My marketing recap column at The Hollywood Reporter for The Meg is basically one long exercise in not making a Jaws reference every other sentence and you should check that out. At the same time, admire how star Jason Statham isn’t even trying anymore, he’s just going to lean back and have a bit of fun in a bunch of nonsense action/adventure movies, something he seems well-suited for.
Online and Social
The official website for The Meg opens with the trailer, which you can watch again if you’re looking for some cheesy fun. After it plays, the splash page has full-motion video and prompts to buy tickets in all the preferred theatrical formats.
Moving to the top menu bar, “Trailer” and “Synopsis” are pretty standard while “Soundtrack” will take you to where you can stream or purchase the album.
There were also official GIFs available on a Tenor page.
Media and Publicity
Author Steve Alten shared how he wrote the original book and how it’s been sitting in various stages of development in Hollywood for 20 years, give or take.

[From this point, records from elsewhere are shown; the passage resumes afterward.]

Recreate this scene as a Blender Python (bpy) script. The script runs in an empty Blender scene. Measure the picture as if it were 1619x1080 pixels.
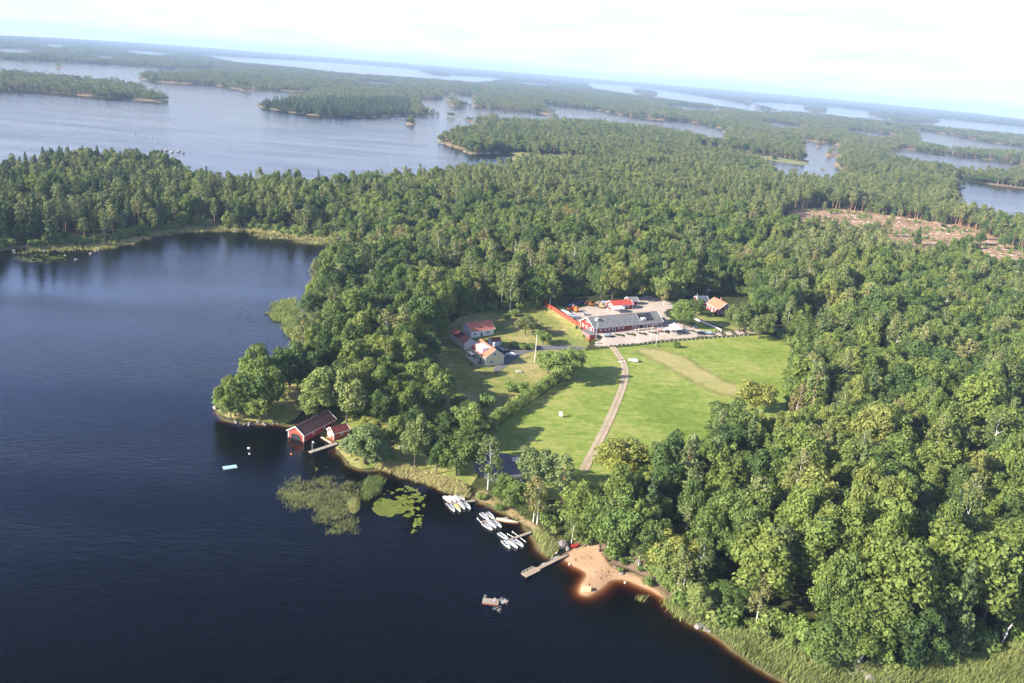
import bpy, bmesh, math, random
import numpy as np
from mathutils import Vector, Matrix, geometry
rnd = random.Random(7)
nr = np.random.default_rng(11)
SC = bpy.context.scene
COL = SC.collection

# ------------------------------------------------------------------ camera
W, H, F, HC = 1619, 1080, 1320., 125.
ROLL = math.atan(.084); PIT = math.atan((540-109)*math.cos(ROLL)/F)
cr, sr, cp, sp = math.cos(ROLL), math.sin(ROLL), math.cos(PIT), math.sin(PIT)

def G(x, y, z=0.):
    dx = x-W/2; dy = y-H/2
    a = dx*cr+dy*sr; b = -dx*sr+dy*cr
    vz = -F*sp-b*cp
    if vz > -F*.0052: vz = -F*.0052
    t = (z-HC)/vz
    return (a*t, (F*cp-b*sp)*t)

def proj(X, Y, Z):
    Z = Z-HC
    fz = Y*cp-Z*sp; up = Y*sp+Z*cp
    a = X/fz*F; b = -up/fz*F
    return W/2+a*cr-b*sr, H/2+a*sr+b*cr

def make_camera():
    c = bpy.data.cameras.new('camera'); o = bpy.data.objects.new('camera', c); COL.objects.link(o)
    f = Vector((0, cp, -sp)); u0 = Vector((0, sp, cp)); r0 = Vector((1, 0, 0))
    X = r0*cr+u0*sr; Y = -r0*sr+u0*cr
    m = Matrix((X, Y, -f)).transposed().to_4x4(); m.translation = (0, 0, HC)
    o.matrix_world = m
    c.sensor_width = 36; c.lens = F/W*36; c.clip_start = 1; c.clip_end = 90000
    SC.camera = o
make_camera()

# ------------------------------------------------------------------ light and sky
SUN_EL, SHA = math.radians(25), math.radians(27)
sd_ = Vector((-math.cos(SUN_EL)*math.cos(SHA), -math.cos(SUN_EL)*math.sin(SHA), math.sin(SUN_EL)))
sl = bpy.data.lights.new('sun', 'SUN'); sl.energy = 5.0; sl.angle = math.radians(.5); sl.color = (1, .92, .76)
so = bpy.data.objects.new('sun', sl); COL.objects.link(so)
so.rotation_euler = sd_.to_track_quat('Z', 'Y').to_euler(); so.location = (0, 0, 300)

def build_world():
    w = bpy.data.worlds.new('World'); SC.world = w; w.use_nodes = True
    nt = w.node_tree; n = nt.nodes; L = nt.links; n.clear()
    out = n.new('ShaderNodeOutputWorld'); bg = n.new('ShaderNodeBackground'); bg.inputs[1].default_value = .085
    sky = n.new('ShaderNodeTexSky'); sky.sky_type = 'NISHITA'; sky.sun_disc = False
    sky.sun_elevation = SUN_EL; sky.sun_rotation = math.atan2(sd_.x, sd_.y)
    sky.altitude = 100; sky.air_density = 1; sky.dust_density = .4; sky.ozone_density = 3
    tc = n.new('ShaderNodeTexCoord'); mp = n.new('ShaderNodeMapping'); mp.inputs['Scale'].default_value = (3, 3, 16)
    ns = n.new('ShaderNodeTexNoise'); ns.inputs['Scale'].default_value = 1.6; ns.inputs['Detail'].default_value = 8; ns.inputs['Roughness'].default_value = .55
    rp = n.new('ShaderNodeValToRGB'); rp.color_ramp.elements[0].position = .30; rp.color_ramp.elements[1].position = .56; rp.color_ramp.elements[0].color = (.6, .6, .6, 1)
    # thicker cloud low down, thinner overhead
    sx = n.new('ShaderNodeSeparateXYZ'); mr = n.new('ShaderNodeMapRange')
    mr.inputs[1].default_value = .06; mr.inputs[2].default_value = .36; mr.inputs[3].default_value = 1.; mr.inputs[4].default_value = .06
    mu = n.new('ShaderNodeMath'); mu.operation = 'MULTIPLY'
    mx = n.new('ShaderNodeMix'); mx.data_type = 'RGBA'; mx.inputs[7].default_value = (6.6, 7.2, 8.4, 1)
    L.new(tc.outputs['Generated'], mp.inputs[0]); L.new(mp.outputs[0], ns.inputs[0]); L.new(ns.outputs[0], rp.inputs[0])
    L.new(tc.outputs['Generated'], sx.inputs[0]); L.new(sx.outputs[2], mr.inputs[0])
    L.new(rp.outputs[0], mu.inputs[0]); L.new(mr.outputs[0], mu.inputs[1])
    ns2 = n.new('ShaderNodeTexNoise'); ns2.inputs['Scale'].default_value = 3.2; ns2.inputs['Detail'].default_value = 9; ns2.inputs['Roughness'].default_value = .6
    mp2 = n.new('ShaderNodeMapping'); mp2.inputs['Scale'].default_value = (2.5, 2.5, 22); L.new(tc.outputs['Generated'], mp2.inputs[0]); L.new(mp2.outputs[0], ns2.inputs[0])
    lr = n.new('ShaderNodeValToRGB'); lr.color_ramp.elements[0].position = .34; lr.color_ramp.elements[0].color = (4.15, 4.6, 4.8, 1); lr.color_ramp.elements[1].position = .54; lr.color_ramp.elements[1].color = (4.9, 4.95, 5, 1)
    L.new(ns2.outputs[0], lr.inputs[0]); lm = n.new('ShaderNodeMapRange'); lm.interpolation_type = 'SMOOTHSTEP'; lm.inputs[1].default_value = .075; lm.inputs[2].default_value = .15
    L.new(sx.outputs[2], lm.inputs[0]); fin = n.new('ShaderNodeMix'); fin.data_type = 'RGBA'; L.new(lm.outputs[0], fin.inputs[0]); L.new(lr.outputs[0], fin.inputs[6])
    tn = n.new('ShaderNodeVectorMath'); tn.operation = 'MULTIPLY'; L.new(sky.outputs[0], tn.inputs[0])
    gr = n.new('ShaderNodeValToRGB'); ge = gr.color_ramp.elements; ge[0].position = .22; ge[0].color = (2.9, 2.7, 3.5, 1); ge[1].position = .62; ge[1].color = (.30, .25, .38, 1)
    L.new(sx.outputs[2], gr.inputs[0]); L.new(gr.outputs[0], tn.inputs[1])
    L.new(mu.outputs[0], mx.inputs[0]); L.new(tn.outputs[0], mx.inputs[6]); L.new(mx.outputs[2], fin.inputs[7]); L.new(fin.outputs[2], bg.inputs[0])
    L.new(bg.outputs[0], out.inputs[0])
build_world()
vs = SC.view_settings; vs.view_transform = 'Standard'; vs.look = 'None'; vs.gamma = 1; vs.exposure = 1.38
cy = SC.cycles
cy.max_bounces = 5; cy.diffuse_bounces = 2; cy.glossy_bounces = 2; cy.transmission_bounces = 2; cy.transparent_max_bounces = 6
cy.volume_bounces = 0; cy.caustics_reflective = False; cy.caustics_refractive = False
cy.use_adaptive_sampling = True; cy.adaptive_threshold = .02; cy.sample_clamp_indirect = 6

# ------------------------------------------------------------------ materials
MATS = {}
def M(name, col=(.5, .5, .5), rough=.8, metal=0, col2=None, scale=4., detail=5, bump=0, spec=.3, coord='Object', stretch=None, lo=.35, hi=.65):
    if name in MATS: return MATS[name]
    m = bpy.data.materials.new(name); m.use_nodes = True; MATS[name] = m
    nt = m.node_tree; b = nt.nodes['Principled BSDF']; L = nt.links
    b.inputs['Roughness'].default_value = rough; b.inputs['Metallic'].default_value = metal
    b.inputs['Specular IOR Level'].default_value = spec
    c2 = col2 or tuple(c*.82 for c in col)
    tc = nt.nodes.new('ShaderNodeTexCoord'); mp = nt.nodes.new('ShaderNodeMapping'); mp.inputs['Scale'].default_value = stretch or (1, 1, 1)
    ns = nt.nodes.new('ShaderNodeTexNoise'); ns.inputs['Scale'].default_value = scale; ns.inputs['Detail'].default_value = detail
    rp = nt.nodes.new('ShaderNodeValToRGB'); e = rp.color_ramp.elements
    e[0].position = lo; e[1].position = hi; e[0].color = (*c2, 1); e[1].color = (*col, 1)
    L.new(tc.outputs[coord], mp.inputs[0]); L.new(mp.outputs[0], ns.inputs[0]); L.new(ns.outputs[0], rp.inputs[0]); L.new(rp.outputs[0], b.inputs['Base Color'])
    if bump:
        bp = nt.nodes.new('ShaderNodeBump'); bp.inputs['Strength'].default_value = bump; bp.inputs['Distance'].default_value = .3
        L.new(ns.outputs[0], bp.inputs['Height']); L.new(bp.outputs[0], b.inputs['Normal'])
    return m

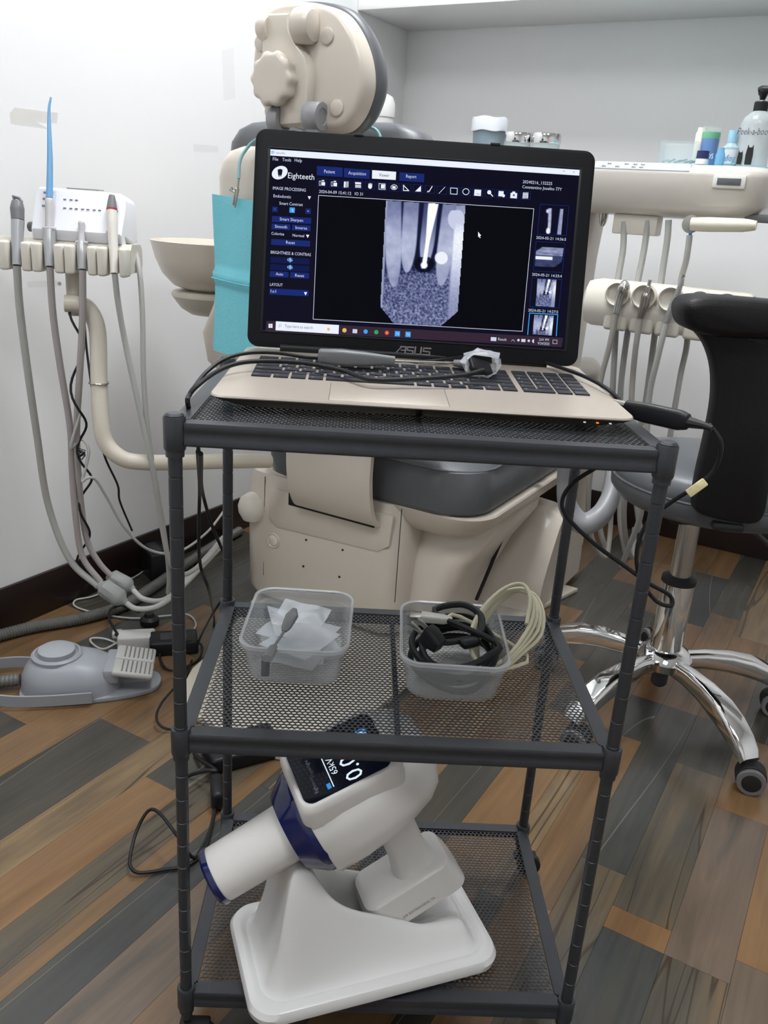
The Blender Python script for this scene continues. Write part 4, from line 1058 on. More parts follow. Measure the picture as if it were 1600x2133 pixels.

Shortly after that director Jon Turteltaub talked about making the movie and what it was like working on an international co-production as well as the inevitable comparisons to that *other* shark movie.
More here on how the movie has taken a 20-year, fan-fueled journey from the page to the screen.
Setting a land-speed record, star Jason Statham threw the movie under the bus before the movie even hit theaters, saying what wound up coming to theaters wasn’t the gory, horror-themed story he signed up for. That may help explain why he was largely absent from the publicity circuit, while Rainn Wilson and others showed up on late night shows and elsewhere.
IMAX created a short promo for the movie that seems just as over-the-top as what’s come before.
Overall
Yeah, this pretty well sums it up:
PICKING UP THE SPARE
Director Jon Turteltaub and others shared how they wanted to make a fun, exciting and pulse-pounding shark movie. Meanwhile, star Jason Statham continues to complain about how difficult the set was and how this wasn’t the movie he thought he’d be in.
Deadline hits many of the points I already covered when discussing the movie’s marketing but adds a few quotes from studio executives as well.
The details of Intel’s promotional partnership with the movie wasn’t clear in advance of release, but there have been more details that have come out since then about how the company contributed to the AI that helped power the digital shark.